◆ Set task:
Nothing but the lines from the top of the data to the line holding "COL = SC.collection" should be printed, word for word and both ends included; leave the pictures out.

=== Stored records ===

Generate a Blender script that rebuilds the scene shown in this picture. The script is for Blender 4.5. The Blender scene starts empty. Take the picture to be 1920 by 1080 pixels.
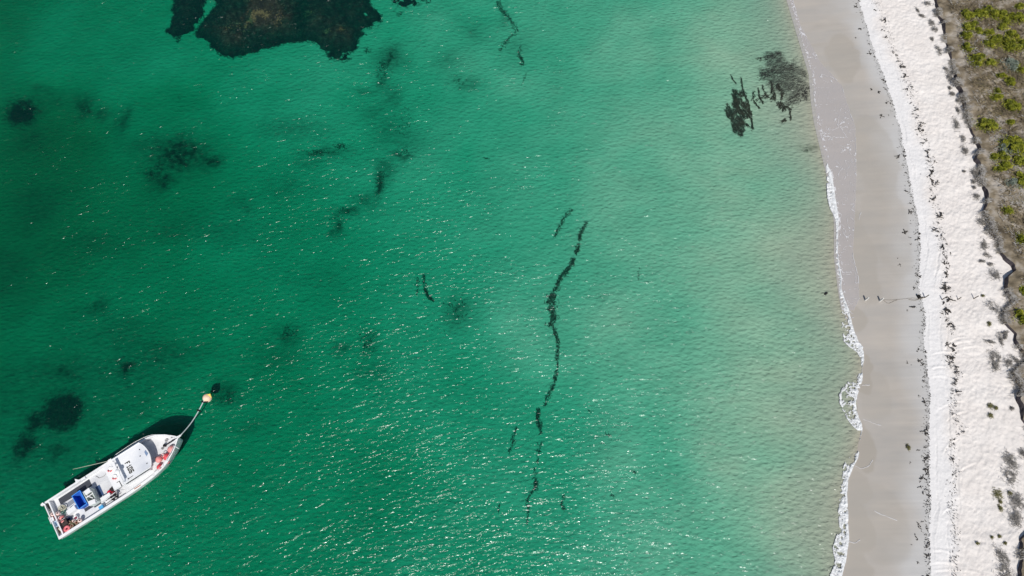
import bpy, math, random
import numpy as np
from mathutils import Vector, Matrix

R = math.radians
random.seed(7)
rng = np.random.default_rng(7)
SC = bpy.context.scene
COL = SC.collection

# ------------------------------------------------------------------ camera, sky, sun, exposure
CAM_H, PITCH, FPX = 85.0, R(22.5), 1280.0
cam_d = bpy.data.cameras.new('camera')
cam_d.sensor_width = 36.0
cam_d.lens = 24.0
cam_d.clip_start = 0.5
cam_d.clip_end = 3000
cam = bpy.data.objects.new('camera', cam_d)
cam.location = (0, 0, CAM_H)
cam.rotation_euler = (PITCH, 0, 0)
COL.objects.link(cam)
SC.camera = cam

SUN_EL, SUN_AZ = R(54.0), R(171.0)          # azimuth clockwise from +y
world = bpy.data.worlds.new('World')
SC.world = world
world.use_nodes = True
wn = world.node_tree.nodes
sky = wn.new('ShaderNodeTexSky')
sky.sky_type = 'NISHITA'
sky.sun_disc = False
sky.sun_elevation = SUN_EL
sky.sun_rotation = SUN_AZ
bg = wn['Background']
bg.inputs['Strength'].default_value = 0.075
world.node_tree.links.new(sky.outputs[0], bg.inputs['Color'])

sun_d = bpy.data.lights.new('sun', 'SUN')
sun_d.energy = 3.7
sun_d.angle = R(0.5)
sun_d.color = (1.0, 0.965, 0.91)
sun = bpy.data.objects.new('sun', sun_d)
sv = Vector((math.sin(SUN_AZ) * math.cos(SUN_EL), math.cos(SUN_AZ) * math.cos(SUN_EL), math.sin(SUN_EL)))
sun.rotation_euler = sv.to_track_quat('Z', 'Y').to_euler()
COL.objects.link(sun)

SC.view_settings.view_transform = 'Standard'
SC.view_settings.look = 'None'
SC.view_settings.exposure = 0.0
SC.view_settings.gamma = 1.0
SC.view_settings.use_curve_mapping = False
SC.render.engine = 'CYCLES'
SC.cycles.use_denoising = True
SC.cycles.max_bounces = 6
SC.cycles.transparent_max_bounces = 12
SC.cycles.volume_bounces = 0
SC.cycles.caustics_reflective = False
SC.cycles.caustics_refractive = False

# ------------------------------------------------------------------ survey: a point of the photograph to a point of the place
_c, _s = math.cos(PITCH), math.sin(PITCH)
def P(px, py, z=0.0):
    u, v = px - 960.0, py - 540.0
    d = FPX * _c + v * _s
    return ((CAM_H - z) * u / d, (CAM_H - z) * (FPX * _s - v * _c) / d)

def tag(o, label=None, cat=None, group=None, kind=None):
    if label: o['label'] = label
    if cat: o['category'] = cat
    if group: o['group'] = group
    if kind: o['kind'] = kind
    return o

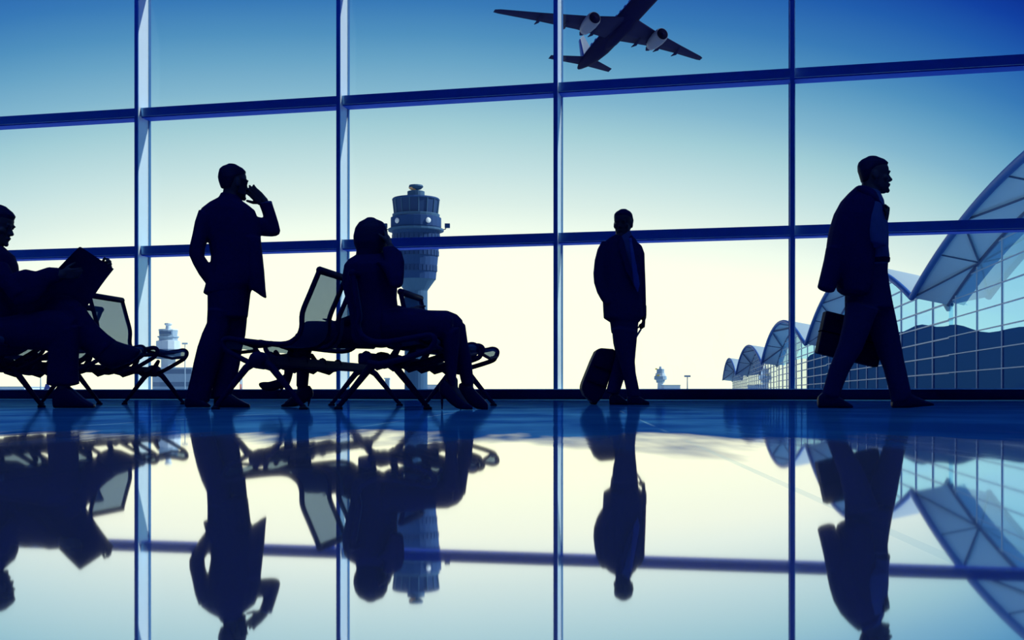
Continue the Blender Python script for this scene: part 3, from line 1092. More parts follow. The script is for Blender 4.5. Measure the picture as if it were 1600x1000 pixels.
def hand(mb, w, d, side, bend, size=1.0, curl=(20, 30, 20), thumb=(40, 10), spread=0.0):
    """five fingers on a palm. w wrist, d hand direction, side towards the thumb, bend the way the fingers close"""
    w, d = Vector(w), Vector(d).normalized()
    side = Vector(side)
    side = (side - d * side.dot(d)).normalized()
    nb = Vector(bend)
    nb = (nb - d * nb.dot(d) - side * nb.dot(side)).normalized()
    offs = (.029, .010, -.009, -.027)
    lens = (.072, .080, .074, .058)
    for i in range(4):
        o = offs[i] * size
        base = w + d * (.088 - abs(i - 1.2) * .004) * size + side * o
        mb.tube([w + side * o * .62 - d * .01, w + d * .045 * size + side * o * .9, base], [.0155 * size, .0150 * size, .0115 * size], 10)
        p, a = base, 0.0
        pts, rad = [p], [.0100 * size]
        for j in range(3):
            a += math.radians(curl[j] + i * 3)
            L = lens[i] * size * (.45, .32, .23)[j]
            v = (d + side * spread * o * 12).normalized() * math.cos(a) + nb * math.sin(a)
            p = p + v * L
            pts.append(p)
            rad.append((.0092, .0085, .0072)[j] * size)
        mb.tube(pts, rad, 10)
    t0 = w + d * .02 * size + side * .026 * size
    a, b = math.radians(thumb[0]), math.radians(thumb[1])
    v1 = d * math.cos(a) + side * math.sin(a) + nb * .35
    v2 = d * math.cos(a * .6) + side * math.sin(a * .6) + nb * math.sin(b + .5)
    t1 = t0 + v1.normalized() * .040 * size
    t2 = t1 + v2.normalized() * .034 * size
    t3 = t2 + v2.normalized() * .026 * size
    mb.tube([t0 - d * .015 * size, t0, t1, t2, t3], [.014 * size, .015 * size, .0115 * size, .0100 * size, .0080 * size], 10)


def grow(fig, parts, name='person', label='', loc=None):
    t = thing(name, label, 'person', loc)
    for nm, mb, m, vox, sm in parts:
        mb.remesh(nm, M[m], t, vox, sm, .5, loc)
    return t


def shoe(fig, rows, w=0.0, rd=.042):
    """rows (x, top, bottom) from heel to toe, as seen from the side"""
    mb = MB()
    n = len(rows)
    rr = [(x, yt, x, yb, w, rd * (.80 if i == 0 else (.62 if i == n - 1 else 1.0))) for i, (x, yt, yb) in enumerate(rows)]
    fig.loft(mb, rr, .25, 1.0, 3.0)
    return mb


def hair_cap(mb, L, w=1.0, low=.47, front=.70, thick=.006, lowback=.28):
    """short hair: a skin over skull, temples and nape"""
    n = 24
    rings = []
    for t, a, b, hw in [(lowback, -.040, -.082, .052), (low, -.020, -.098, .074), (.60, -.005, -.107, .080), (front, .075, -.110, .082), (.84, .083, -.104, .077),
                        (.93, .058, -.083, .061), (1.0, .018, -.05, .034)]:
        m, r = (a + b) / 2, (a - b) / 2
        rings.append([L(hw * math.cos(q), m + (r + thick) * math.sin(q), t + .025) for q in [2 * math.pi * i / n for i in range(n)]])
    mb.rings(rings, True, .3)


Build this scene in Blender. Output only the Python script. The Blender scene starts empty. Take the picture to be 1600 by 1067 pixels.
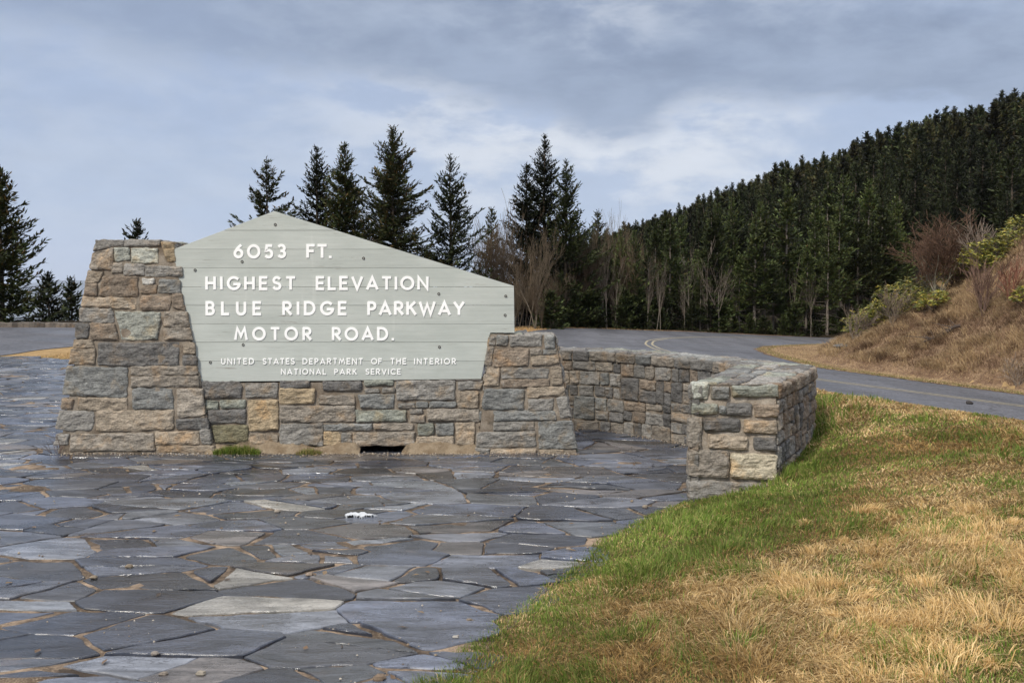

===

◆ Response to the exercise:
Generate a Blender script that rebuilds the scene shown in this picture. The script is for Blender 4.5. The Blender scene starts empty. Take the picture to be 1920 by 1080 pixels.
import bpy, math, random
import numpy as np
from mathutils import Vector, Matrix

R = math.radians
random.seed(7)
rng = np.random.default_rng(7)
SC = bpy.context.scene
COL = SC.collection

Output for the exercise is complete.